Canmore’s Livability Tax Program one step closer to reality
A recent Alberta Court of Appeal decision has advanced Canmore’s Livability Tax Program, designed to improve housing affordability by imposing higher taxes on secondary residences.
Canmore, a mountain town in Canada, is taking significant steps to address its housing affordability crisis through the proposed Livability Tax Program. This initiative aims to create residential property subclasses based on occupancy, imposing higher tax rates on properties not used as primary residences. This innovative taxation approach is part of a larger strategy to manage the influx of non-resident buyers and ensure that local housing remains accessible to Canmore's residents.
The recent legal backing from the Alberta Court of Appeal is a pivotal moment for the program, as it upheld the legality of the bylaw in the case Ross v. Canmore. The court found that the Livability Tax Program was introduced to address a legitimate municipal concern, further legitimizing the town's efforts to manage its housing challenges. This decision not only enhances the chances of the program's implementation but also aligns Canmore with other Canadian cities like Vancouver and Toronto, which have already introduced similar taxation measures to combat housing scarcity.

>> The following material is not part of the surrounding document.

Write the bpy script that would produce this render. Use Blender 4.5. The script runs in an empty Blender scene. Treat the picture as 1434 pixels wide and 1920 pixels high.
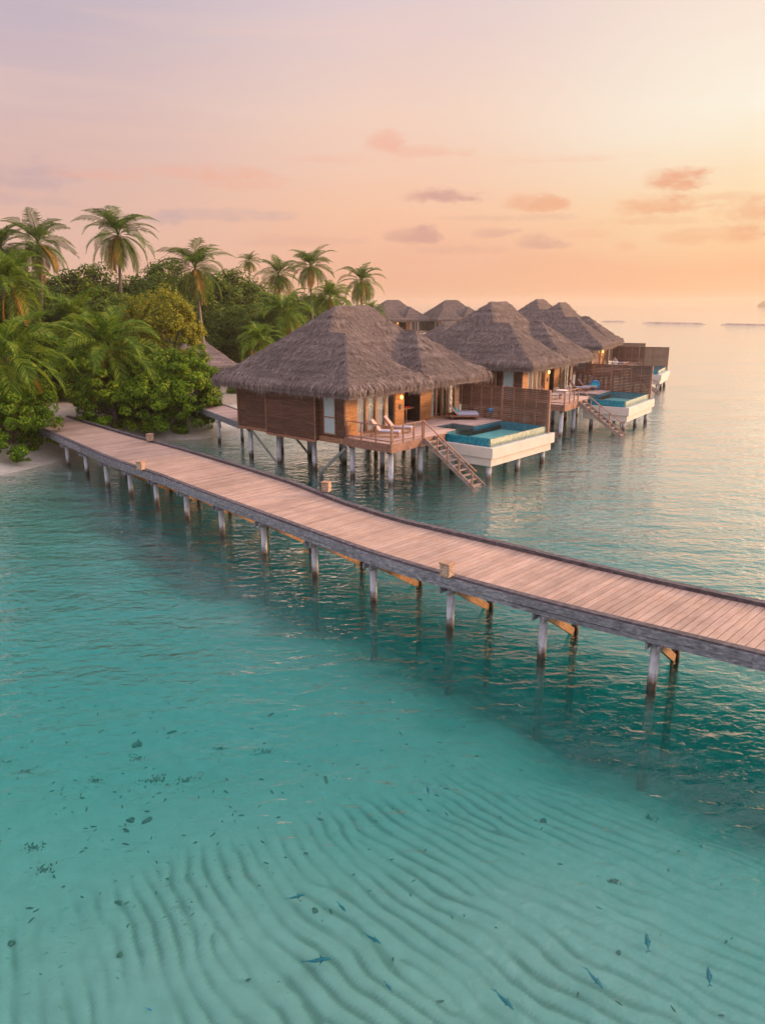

If enacted, the Livability Tax Program will impose an additional tax of about 0.4 per cent on the assessed value of properties classified as 'second homes', incentivizing homeowners to either occupy or rent out their properties. This measure is seen as a critical step in preserving the town's livability and ensuring that local residents are not displaced due to rising property values and rental costs fueled by speculative real estate investments.